Florida’s Ron DeSantis Makes E-Verify Mandatory for Public Employers

E-Verify, DACA
Photo by Allen J. Schaben:Los Angeles Times via Getty Images

Gov. Ron DeSantis (R-FL) signed a statewide mandatory E-Verify law this week that will ban public employers from hiring illegal aliens over American citizens and legal immigrants.

DeSantis had lobbied since November 2019 for the state House and Senate to pass mandatory E-Verify for all employers — public and private — with no exemptions for industries. Florida Republican lawmakers, though, quickly gutted the plan, giving exemptions to the tourism and agriculture industries.

Eventually, the legislation was watered down to only apply to public employers, being state agencies and private businesses that are contracted to do work for those agents. The law, which went into effect this week, prevents illegal aliens from being hired by those employers over Americans.

DeSantis’s original mandatory E-Verify plan, applying to all employers, had huge support across racial, class, and party lines.

A St. Pete Polls survey in February revealed that about 60 percent of Florida voters supported the policy, including more than 56 percent of Hispanic Americans, 77 percent of Republicans, and 60 percent of swing voters.

In states that have implemented mandatory E-Verify, the program has resulted in fewer jobless Americans, the most recent study by the Federation for American Immigration Reform (FAIR) has found.

Mass immigration has direct impacts on the nation’s working and middle class, who are forced to compete for U.S. jobs with millions of newly arrived illegal and legal immigrants every year. Annually, the current immigration system gives green cards to about 1.2 million mostly low-skilled foreign nationals and work visas to another 1.4 million foreign nationals.

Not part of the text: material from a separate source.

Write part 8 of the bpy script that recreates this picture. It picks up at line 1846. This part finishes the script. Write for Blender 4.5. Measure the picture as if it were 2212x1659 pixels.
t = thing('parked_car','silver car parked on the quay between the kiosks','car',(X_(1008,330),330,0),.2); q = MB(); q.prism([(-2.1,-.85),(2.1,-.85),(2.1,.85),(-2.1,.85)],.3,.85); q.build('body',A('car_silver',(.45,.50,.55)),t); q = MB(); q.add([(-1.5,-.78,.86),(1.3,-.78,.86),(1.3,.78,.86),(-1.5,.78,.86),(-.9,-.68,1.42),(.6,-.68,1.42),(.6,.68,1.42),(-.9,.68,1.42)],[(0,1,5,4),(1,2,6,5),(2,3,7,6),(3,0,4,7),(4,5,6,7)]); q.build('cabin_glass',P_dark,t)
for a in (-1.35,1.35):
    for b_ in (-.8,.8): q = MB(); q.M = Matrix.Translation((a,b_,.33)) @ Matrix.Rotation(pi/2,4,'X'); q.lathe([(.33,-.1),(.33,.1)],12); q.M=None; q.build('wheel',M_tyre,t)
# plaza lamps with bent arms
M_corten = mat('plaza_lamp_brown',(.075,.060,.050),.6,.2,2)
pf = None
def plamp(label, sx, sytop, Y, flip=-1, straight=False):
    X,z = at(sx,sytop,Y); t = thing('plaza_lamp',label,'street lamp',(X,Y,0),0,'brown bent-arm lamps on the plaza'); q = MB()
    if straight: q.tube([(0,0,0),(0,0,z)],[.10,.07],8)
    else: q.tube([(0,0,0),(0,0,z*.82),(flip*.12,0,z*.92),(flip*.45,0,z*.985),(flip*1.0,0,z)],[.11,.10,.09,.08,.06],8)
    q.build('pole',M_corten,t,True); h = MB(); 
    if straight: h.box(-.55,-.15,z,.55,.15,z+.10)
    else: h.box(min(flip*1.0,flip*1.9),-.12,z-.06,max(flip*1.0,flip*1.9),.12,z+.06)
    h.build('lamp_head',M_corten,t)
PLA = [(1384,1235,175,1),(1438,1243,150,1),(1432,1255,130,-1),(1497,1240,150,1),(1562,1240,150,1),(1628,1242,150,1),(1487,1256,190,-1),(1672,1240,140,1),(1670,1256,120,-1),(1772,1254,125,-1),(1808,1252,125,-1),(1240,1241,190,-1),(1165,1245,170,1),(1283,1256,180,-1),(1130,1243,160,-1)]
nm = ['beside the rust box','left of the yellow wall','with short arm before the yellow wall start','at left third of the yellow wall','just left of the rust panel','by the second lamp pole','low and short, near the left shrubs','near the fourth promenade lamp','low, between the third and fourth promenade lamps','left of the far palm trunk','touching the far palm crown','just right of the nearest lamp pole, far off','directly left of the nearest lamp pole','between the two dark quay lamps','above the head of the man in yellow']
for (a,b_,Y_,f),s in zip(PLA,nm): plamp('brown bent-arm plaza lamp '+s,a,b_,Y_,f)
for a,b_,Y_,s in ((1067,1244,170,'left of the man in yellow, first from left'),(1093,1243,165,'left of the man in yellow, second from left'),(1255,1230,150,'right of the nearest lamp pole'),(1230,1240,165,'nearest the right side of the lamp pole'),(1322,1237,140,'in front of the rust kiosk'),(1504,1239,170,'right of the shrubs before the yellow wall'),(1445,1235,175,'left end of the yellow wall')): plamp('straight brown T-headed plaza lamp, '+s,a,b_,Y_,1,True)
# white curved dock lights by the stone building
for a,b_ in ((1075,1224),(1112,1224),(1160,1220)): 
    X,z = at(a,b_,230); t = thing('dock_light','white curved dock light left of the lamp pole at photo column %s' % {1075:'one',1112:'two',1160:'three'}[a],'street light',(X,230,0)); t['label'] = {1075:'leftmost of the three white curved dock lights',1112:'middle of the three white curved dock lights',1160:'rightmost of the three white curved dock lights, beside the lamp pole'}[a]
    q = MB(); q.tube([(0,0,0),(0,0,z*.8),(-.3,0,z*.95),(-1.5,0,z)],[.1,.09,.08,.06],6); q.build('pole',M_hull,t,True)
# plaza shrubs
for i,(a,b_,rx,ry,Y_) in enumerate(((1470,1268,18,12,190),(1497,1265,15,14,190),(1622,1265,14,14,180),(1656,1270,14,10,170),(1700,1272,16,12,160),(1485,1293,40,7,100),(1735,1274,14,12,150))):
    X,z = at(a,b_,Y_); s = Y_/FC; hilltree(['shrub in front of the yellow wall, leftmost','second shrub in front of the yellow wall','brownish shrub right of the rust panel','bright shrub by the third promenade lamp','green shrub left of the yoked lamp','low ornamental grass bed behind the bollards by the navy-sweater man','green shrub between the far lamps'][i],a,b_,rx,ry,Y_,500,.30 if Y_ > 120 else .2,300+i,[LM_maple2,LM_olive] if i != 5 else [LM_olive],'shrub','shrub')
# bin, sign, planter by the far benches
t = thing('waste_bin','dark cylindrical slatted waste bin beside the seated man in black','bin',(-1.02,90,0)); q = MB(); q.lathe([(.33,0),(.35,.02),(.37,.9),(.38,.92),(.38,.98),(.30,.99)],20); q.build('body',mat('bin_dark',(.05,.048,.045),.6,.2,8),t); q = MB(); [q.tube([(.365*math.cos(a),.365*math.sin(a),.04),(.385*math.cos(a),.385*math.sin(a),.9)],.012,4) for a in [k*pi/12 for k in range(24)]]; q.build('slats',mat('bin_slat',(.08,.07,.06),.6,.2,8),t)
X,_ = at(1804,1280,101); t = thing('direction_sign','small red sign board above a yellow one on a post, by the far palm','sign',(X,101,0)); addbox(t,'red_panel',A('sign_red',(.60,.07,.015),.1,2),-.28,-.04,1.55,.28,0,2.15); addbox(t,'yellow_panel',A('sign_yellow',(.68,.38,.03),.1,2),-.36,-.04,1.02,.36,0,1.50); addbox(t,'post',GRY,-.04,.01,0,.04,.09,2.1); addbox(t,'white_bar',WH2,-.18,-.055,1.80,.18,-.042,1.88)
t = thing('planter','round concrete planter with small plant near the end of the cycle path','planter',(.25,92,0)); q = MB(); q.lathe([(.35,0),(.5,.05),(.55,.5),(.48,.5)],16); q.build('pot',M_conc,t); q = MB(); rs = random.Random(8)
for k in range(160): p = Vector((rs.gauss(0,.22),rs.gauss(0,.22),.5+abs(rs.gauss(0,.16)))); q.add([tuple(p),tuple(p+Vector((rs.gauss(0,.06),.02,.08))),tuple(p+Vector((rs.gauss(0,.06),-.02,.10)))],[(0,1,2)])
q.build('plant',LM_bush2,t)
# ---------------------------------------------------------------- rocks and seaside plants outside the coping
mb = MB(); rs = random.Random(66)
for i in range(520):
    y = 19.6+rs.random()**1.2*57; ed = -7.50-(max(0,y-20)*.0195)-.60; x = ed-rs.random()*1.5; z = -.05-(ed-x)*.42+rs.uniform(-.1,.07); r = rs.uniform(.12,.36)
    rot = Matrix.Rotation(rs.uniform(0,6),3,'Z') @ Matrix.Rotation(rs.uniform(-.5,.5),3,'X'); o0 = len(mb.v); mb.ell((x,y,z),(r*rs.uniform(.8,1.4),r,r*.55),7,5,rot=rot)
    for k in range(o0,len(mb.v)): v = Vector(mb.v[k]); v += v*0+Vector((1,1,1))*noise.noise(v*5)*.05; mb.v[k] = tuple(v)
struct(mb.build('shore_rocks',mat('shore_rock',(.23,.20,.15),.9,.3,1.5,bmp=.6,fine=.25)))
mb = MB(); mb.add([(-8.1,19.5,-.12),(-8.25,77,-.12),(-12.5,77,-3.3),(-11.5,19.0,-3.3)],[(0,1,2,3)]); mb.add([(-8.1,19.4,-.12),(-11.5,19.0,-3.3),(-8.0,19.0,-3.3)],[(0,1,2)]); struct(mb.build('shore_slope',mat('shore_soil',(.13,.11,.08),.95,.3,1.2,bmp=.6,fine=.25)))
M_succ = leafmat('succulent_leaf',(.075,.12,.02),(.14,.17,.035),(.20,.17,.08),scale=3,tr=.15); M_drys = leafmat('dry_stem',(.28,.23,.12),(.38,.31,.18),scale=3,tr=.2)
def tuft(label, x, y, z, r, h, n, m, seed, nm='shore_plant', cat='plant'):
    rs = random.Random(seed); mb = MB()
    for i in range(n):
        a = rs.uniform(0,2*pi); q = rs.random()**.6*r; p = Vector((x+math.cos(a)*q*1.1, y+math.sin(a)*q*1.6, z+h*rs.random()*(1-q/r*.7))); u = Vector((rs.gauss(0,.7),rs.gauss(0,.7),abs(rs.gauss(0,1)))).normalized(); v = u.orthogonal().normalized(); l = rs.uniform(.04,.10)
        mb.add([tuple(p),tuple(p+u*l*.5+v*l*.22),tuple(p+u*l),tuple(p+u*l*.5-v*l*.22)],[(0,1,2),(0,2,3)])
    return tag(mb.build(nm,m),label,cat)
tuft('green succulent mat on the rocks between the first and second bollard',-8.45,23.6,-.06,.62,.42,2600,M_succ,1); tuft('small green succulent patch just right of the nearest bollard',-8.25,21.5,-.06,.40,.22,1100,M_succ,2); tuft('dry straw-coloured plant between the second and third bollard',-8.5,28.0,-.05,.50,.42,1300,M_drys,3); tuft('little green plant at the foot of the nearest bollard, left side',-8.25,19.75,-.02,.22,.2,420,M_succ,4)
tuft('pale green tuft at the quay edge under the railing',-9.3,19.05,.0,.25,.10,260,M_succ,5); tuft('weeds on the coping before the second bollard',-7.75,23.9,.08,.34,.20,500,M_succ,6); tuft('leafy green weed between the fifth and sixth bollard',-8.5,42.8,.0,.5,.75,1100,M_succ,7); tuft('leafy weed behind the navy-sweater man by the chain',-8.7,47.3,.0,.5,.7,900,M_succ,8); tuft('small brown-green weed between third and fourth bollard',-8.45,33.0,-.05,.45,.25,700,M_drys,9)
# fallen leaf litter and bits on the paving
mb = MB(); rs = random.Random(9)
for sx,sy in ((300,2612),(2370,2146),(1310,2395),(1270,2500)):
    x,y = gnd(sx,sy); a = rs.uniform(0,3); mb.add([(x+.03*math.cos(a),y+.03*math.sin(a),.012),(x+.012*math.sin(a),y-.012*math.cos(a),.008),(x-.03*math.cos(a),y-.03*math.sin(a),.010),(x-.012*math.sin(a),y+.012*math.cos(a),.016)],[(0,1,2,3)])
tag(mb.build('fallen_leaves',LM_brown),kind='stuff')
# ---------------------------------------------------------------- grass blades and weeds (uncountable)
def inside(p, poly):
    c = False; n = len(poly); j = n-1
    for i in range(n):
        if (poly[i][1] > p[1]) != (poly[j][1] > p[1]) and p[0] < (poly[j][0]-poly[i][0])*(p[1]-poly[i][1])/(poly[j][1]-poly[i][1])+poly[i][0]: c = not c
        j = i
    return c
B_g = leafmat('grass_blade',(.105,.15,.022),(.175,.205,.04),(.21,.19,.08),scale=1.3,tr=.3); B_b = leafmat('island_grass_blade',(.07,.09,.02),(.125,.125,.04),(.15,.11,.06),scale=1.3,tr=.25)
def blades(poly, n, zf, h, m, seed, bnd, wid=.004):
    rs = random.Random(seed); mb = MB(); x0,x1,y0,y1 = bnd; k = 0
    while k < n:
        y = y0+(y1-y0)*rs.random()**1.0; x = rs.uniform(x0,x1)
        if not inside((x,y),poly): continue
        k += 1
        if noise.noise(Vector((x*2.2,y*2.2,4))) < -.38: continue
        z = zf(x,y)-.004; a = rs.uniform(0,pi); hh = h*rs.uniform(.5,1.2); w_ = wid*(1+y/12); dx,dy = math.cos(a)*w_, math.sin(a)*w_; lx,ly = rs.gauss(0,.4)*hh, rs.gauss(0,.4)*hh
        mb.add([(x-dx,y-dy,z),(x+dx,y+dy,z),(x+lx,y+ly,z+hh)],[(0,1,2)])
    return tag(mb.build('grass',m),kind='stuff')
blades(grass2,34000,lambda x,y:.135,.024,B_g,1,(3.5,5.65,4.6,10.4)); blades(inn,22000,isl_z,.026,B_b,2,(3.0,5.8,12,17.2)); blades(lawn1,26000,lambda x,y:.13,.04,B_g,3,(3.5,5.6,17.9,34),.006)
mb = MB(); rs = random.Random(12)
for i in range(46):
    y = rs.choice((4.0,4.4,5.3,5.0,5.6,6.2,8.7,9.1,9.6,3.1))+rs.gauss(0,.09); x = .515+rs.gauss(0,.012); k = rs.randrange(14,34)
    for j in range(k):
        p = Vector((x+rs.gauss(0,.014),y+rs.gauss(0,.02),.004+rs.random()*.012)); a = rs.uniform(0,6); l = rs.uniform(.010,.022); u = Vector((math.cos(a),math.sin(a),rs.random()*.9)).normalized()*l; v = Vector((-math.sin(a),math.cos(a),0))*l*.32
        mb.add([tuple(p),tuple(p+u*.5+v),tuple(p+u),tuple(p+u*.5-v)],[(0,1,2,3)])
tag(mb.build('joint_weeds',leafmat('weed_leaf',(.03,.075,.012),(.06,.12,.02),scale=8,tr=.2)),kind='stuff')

Though the big business lobby and corporate interests claim that the labor pool must be expanded to provide them with a never-ending flow of foreign workers, more than 35.1 million Americans today remain unemployed, underemployed, or out of the labor force, though all want full-time employment.

In a state like Florida, where immigrants make up about 25.4 percent of the labor force, American workers have their weekly wages reduced by perhaps 12.5 percent.